Required work
Up to and including the line containing "from mathutils import", please reproduce the lines of the listing below, starting from the top.

Material provided
>>>
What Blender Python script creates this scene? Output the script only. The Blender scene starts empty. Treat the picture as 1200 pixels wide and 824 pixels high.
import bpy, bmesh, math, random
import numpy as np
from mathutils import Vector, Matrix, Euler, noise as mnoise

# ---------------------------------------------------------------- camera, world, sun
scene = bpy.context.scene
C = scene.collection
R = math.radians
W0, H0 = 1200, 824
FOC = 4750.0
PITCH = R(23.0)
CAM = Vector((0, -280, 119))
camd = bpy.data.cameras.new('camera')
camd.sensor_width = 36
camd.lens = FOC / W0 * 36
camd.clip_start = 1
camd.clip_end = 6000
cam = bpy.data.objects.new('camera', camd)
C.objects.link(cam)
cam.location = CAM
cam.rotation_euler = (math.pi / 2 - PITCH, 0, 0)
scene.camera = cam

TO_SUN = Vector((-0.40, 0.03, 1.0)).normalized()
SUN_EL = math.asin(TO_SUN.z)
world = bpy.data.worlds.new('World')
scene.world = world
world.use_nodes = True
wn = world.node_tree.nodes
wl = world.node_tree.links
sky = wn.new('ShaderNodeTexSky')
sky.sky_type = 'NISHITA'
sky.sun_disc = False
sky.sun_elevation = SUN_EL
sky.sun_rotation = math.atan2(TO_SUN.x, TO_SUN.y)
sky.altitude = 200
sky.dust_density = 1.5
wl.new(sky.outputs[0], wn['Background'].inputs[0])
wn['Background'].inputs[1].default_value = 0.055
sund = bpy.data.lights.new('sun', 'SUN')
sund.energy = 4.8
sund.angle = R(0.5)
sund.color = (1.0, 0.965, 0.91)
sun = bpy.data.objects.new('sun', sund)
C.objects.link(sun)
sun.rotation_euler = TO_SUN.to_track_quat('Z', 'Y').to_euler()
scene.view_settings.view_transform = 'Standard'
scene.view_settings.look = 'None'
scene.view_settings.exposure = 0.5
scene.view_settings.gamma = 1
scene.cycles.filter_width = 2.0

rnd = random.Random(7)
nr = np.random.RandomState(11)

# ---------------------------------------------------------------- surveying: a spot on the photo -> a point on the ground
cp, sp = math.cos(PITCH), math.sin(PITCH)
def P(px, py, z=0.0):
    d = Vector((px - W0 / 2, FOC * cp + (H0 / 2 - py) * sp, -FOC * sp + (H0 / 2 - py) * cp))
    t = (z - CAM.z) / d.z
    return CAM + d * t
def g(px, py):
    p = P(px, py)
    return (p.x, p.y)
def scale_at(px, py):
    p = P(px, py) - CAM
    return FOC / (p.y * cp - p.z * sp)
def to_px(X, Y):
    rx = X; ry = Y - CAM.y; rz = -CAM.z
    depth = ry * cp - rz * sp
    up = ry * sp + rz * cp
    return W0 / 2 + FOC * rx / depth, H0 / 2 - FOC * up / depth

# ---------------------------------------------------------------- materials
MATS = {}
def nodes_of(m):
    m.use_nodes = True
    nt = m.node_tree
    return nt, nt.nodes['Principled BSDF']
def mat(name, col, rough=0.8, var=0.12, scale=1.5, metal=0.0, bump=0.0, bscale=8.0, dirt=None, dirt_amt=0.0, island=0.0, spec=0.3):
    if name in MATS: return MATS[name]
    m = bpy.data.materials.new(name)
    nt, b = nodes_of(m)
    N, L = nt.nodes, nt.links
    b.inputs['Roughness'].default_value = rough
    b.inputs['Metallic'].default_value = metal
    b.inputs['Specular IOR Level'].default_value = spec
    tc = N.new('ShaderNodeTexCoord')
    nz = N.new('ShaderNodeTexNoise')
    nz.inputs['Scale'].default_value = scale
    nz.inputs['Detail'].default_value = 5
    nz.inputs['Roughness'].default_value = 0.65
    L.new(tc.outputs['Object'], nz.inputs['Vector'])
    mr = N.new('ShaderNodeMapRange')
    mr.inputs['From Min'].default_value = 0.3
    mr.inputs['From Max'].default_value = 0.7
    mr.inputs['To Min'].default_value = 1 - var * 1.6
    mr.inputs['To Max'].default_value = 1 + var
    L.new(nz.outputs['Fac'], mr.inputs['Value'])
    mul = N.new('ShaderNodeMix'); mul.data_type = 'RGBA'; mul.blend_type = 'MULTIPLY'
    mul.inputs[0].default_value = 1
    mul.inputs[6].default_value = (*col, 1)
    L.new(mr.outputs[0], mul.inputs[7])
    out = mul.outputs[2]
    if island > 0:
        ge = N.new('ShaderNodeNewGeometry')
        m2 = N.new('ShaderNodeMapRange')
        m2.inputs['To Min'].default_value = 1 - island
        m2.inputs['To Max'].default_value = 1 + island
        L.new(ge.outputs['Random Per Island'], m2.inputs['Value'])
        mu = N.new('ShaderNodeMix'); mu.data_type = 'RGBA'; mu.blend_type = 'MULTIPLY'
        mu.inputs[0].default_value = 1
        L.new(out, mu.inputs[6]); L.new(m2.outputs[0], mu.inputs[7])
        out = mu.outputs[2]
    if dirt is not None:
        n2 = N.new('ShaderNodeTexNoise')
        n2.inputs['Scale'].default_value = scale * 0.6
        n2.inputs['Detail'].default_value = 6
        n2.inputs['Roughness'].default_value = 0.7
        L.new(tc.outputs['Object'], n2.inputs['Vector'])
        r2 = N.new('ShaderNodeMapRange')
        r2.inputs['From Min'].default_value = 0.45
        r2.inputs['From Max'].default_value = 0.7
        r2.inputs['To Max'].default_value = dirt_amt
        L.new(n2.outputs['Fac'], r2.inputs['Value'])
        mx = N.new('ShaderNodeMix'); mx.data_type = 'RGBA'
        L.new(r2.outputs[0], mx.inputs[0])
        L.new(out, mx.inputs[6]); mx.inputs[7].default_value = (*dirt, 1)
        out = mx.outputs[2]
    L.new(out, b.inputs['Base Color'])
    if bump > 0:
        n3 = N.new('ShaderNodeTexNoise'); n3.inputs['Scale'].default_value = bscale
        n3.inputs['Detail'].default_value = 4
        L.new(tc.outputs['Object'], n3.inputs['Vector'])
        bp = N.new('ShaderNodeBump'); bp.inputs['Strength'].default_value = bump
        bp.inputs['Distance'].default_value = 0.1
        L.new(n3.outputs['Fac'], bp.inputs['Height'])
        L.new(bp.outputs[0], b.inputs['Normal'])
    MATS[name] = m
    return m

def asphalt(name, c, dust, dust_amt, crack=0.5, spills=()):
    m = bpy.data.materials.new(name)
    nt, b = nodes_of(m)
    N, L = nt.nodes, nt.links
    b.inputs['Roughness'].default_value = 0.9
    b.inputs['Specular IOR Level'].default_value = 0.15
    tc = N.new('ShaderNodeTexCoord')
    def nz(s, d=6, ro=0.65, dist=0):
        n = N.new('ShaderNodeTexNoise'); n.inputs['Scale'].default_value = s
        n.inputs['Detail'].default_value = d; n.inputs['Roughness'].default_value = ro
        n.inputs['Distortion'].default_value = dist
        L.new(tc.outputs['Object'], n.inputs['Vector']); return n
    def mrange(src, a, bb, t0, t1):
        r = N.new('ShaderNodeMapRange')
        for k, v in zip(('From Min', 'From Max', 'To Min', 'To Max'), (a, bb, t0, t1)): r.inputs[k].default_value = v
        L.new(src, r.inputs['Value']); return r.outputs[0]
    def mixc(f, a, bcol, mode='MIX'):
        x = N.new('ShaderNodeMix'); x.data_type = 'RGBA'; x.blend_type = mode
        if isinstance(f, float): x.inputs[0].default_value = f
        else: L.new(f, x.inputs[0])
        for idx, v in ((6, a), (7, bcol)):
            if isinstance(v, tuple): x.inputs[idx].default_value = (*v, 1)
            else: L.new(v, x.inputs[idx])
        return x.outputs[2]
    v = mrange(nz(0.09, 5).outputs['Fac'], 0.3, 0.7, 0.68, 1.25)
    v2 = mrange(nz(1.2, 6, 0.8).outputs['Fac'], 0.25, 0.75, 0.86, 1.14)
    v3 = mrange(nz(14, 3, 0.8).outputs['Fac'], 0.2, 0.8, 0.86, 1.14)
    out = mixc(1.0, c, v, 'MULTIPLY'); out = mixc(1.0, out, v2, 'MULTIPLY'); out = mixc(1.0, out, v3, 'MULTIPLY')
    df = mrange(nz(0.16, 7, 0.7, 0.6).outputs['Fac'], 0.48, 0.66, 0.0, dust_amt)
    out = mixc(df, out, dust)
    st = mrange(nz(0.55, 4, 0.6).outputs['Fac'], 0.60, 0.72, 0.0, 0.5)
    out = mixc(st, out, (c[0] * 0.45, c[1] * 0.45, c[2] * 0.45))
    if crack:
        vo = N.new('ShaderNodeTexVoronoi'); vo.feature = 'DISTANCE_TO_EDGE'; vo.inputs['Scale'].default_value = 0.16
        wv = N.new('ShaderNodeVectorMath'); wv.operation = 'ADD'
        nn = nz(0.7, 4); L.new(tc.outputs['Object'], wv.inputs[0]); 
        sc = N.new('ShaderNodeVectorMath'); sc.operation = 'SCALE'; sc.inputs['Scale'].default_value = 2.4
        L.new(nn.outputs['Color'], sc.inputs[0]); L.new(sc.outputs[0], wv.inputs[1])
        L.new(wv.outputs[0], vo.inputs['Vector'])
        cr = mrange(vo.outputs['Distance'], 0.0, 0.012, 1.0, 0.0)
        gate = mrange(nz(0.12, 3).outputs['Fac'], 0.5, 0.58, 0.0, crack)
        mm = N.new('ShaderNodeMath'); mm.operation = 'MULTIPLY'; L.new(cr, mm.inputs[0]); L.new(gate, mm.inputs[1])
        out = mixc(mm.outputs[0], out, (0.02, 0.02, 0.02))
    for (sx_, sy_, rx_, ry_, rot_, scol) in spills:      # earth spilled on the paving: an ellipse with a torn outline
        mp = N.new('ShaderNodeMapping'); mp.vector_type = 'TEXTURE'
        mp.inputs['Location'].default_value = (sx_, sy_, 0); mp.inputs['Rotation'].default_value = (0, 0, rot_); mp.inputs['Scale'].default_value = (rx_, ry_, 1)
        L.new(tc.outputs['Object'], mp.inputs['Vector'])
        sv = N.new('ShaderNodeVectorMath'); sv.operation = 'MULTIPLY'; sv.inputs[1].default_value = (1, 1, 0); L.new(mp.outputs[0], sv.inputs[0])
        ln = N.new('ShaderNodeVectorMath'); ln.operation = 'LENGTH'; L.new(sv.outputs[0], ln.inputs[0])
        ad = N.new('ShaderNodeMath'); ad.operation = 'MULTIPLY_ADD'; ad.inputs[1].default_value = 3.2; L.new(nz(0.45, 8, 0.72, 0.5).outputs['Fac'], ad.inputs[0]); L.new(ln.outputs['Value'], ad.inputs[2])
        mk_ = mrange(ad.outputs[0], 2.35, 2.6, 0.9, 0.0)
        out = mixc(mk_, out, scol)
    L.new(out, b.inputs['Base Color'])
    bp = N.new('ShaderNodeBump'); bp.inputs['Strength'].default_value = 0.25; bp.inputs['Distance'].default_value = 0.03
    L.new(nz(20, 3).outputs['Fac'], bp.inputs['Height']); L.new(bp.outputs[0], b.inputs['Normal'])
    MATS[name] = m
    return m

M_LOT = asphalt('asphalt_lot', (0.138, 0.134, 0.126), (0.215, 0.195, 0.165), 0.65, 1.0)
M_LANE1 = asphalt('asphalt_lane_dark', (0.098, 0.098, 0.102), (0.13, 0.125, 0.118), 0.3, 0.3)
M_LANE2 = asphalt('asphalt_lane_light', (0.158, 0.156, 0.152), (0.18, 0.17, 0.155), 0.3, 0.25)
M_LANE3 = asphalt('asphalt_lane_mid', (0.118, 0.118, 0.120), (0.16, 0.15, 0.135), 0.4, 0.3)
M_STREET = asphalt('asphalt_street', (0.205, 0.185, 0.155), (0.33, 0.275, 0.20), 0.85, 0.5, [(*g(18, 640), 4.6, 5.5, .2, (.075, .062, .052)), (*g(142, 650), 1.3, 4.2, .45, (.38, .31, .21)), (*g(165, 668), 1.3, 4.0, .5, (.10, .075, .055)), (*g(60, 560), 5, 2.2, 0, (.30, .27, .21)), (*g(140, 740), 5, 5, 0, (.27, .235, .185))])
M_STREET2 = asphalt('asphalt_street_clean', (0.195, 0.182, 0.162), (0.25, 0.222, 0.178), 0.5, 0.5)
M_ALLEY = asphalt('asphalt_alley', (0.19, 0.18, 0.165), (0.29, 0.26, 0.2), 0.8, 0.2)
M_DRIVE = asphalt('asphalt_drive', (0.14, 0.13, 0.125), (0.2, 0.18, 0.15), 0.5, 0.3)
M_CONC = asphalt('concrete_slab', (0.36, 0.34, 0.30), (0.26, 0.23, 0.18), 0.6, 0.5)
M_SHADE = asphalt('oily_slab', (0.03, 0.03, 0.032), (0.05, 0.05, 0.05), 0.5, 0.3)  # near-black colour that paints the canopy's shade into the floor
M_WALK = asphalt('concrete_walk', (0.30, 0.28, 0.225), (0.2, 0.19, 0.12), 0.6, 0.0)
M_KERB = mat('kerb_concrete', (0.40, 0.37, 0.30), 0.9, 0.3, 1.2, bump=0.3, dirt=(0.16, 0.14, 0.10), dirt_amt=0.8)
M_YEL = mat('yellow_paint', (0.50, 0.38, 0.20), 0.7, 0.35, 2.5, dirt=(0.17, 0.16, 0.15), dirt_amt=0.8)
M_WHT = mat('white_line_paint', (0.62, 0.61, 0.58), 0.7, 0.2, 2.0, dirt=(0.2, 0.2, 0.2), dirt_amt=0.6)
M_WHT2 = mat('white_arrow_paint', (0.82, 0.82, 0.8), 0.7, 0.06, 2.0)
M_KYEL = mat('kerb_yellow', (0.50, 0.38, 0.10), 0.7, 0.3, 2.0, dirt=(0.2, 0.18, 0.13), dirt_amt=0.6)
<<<
Task output
What Blender Python script creates this scene? Output the script only. The Blender scene starts empty. Treat the picture as 1200 pixels wide and 824 pixels high.
import bpy, bmesh, math, random
import numpy as np
from mathutils import Vector, Matrix, Euler, noise as mnoise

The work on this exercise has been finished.